In the face of their silence, if we as Christians care about the message that is being preached and the image of Christ that is being portrayed to the world, then we absolutely and unequivocally have a responsibility to speak out. After all, if we are truly members of a royal priesthood, then we have both the scriptural authority and obligation to do so.
Where should we speak?
Where the conversation is happening: on Twitter, Facebook, blogs, etc.
It simply makes no sense when church leaders begin a conversation (which is the purpose of tweets, Facebook statuses, blog posts, etc.), for other Christians to respond to that conversation somewhere else. I don’t mean the conversation shouldn’t also continue offline. I mean the idea that seems to pop up whenever celebrity preachers like Mark Driscoll or John Piper or whoever say something outrageous, namely that Twitter, Facebook, or blogs are the wrong place to engage the conversation that started in those very same places, is utterly absurd.
The world has changed.
The internet is the new public square.
Just like Jesus, Paul, and the rest of the early church, we must have these conversations in the open for all to see, warts and all, both for the sake of accountability, but also in hopes that maybe in the midst of our passionate conversations and debate, the Truth will arise, others will see that Truth, and begin to ask us questions.

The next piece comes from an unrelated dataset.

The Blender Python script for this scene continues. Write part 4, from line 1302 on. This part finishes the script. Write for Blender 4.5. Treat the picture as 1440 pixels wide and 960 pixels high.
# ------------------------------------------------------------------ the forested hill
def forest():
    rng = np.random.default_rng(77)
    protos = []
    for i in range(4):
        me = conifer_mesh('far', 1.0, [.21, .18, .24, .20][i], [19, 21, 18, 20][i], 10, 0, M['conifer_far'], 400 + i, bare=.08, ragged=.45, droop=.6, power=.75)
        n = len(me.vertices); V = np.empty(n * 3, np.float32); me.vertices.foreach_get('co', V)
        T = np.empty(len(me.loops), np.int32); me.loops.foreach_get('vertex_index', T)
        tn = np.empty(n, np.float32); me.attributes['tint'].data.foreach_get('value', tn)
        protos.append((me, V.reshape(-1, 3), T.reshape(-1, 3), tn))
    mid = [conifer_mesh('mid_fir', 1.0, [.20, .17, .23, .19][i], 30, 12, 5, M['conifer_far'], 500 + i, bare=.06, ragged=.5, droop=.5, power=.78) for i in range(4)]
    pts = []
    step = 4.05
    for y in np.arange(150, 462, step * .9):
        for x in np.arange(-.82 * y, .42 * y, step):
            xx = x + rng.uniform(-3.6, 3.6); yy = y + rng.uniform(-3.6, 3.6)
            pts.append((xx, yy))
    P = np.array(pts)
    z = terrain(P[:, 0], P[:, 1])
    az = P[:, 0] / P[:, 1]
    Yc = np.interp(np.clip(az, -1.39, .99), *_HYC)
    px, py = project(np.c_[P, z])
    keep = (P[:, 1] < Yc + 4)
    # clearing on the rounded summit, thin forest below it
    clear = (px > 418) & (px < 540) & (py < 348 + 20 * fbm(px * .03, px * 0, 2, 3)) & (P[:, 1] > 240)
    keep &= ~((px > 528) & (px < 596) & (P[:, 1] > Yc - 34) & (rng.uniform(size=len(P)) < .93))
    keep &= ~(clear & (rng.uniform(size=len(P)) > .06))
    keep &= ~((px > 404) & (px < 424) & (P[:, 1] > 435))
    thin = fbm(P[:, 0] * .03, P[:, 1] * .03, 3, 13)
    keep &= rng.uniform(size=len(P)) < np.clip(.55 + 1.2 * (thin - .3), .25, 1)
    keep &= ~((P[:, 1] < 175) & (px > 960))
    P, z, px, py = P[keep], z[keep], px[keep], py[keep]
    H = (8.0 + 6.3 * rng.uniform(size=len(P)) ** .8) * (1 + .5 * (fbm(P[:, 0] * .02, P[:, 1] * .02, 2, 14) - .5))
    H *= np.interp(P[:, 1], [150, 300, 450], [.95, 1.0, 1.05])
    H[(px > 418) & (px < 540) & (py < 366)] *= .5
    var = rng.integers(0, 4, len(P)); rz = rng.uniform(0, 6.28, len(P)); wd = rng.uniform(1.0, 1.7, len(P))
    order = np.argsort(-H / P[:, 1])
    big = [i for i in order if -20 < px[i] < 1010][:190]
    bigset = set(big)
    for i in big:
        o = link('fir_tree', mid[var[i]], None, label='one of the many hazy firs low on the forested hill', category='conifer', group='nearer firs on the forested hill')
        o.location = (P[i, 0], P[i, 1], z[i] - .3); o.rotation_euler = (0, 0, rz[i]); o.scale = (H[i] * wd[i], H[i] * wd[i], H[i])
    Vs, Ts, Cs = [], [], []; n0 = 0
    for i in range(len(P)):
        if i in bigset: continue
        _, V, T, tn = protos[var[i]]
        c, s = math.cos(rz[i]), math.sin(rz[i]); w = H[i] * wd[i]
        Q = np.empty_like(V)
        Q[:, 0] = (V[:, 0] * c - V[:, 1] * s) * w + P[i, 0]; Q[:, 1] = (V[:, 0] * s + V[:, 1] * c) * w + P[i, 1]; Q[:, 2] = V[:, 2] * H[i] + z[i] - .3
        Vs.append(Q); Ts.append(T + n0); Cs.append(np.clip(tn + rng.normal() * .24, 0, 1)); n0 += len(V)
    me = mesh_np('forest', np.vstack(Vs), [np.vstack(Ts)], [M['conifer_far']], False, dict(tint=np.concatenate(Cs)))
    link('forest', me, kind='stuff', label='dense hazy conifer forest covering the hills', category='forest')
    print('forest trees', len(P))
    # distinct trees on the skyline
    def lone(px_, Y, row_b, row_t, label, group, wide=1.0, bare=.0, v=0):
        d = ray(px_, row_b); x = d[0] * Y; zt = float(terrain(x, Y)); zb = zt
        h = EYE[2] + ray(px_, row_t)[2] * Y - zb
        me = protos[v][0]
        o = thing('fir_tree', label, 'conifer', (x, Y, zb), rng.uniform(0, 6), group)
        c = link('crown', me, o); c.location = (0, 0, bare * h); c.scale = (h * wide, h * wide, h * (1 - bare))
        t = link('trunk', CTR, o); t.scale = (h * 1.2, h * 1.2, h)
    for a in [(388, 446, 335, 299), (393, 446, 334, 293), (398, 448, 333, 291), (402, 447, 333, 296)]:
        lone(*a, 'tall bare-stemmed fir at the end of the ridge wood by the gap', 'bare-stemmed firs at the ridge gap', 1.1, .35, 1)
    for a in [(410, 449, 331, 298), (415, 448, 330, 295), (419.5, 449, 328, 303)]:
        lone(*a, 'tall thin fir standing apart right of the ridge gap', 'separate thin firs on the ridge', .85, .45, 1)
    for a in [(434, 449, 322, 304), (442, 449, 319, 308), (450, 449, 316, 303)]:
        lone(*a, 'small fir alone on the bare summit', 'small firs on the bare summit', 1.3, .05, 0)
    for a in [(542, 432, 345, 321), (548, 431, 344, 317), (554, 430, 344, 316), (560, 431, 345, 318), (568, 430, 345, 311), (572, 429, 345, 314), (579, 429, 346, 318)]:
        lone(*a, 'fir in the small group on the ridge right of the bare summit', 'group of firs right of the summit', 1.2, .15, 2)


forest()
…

And therein lies the beauty of our changing world.
We may not all have the money to travel to the ends of the earth, but with a basic computer and internet connection each and every one of us can proclaim to good news to every corner of creation.
There are certainly some inherent risks in that opportunity, but ultimately it allows the Christian faith to be a faith defined by the Body of Christ, rather than a few celebrity preachers.
And that is a very, very good thing.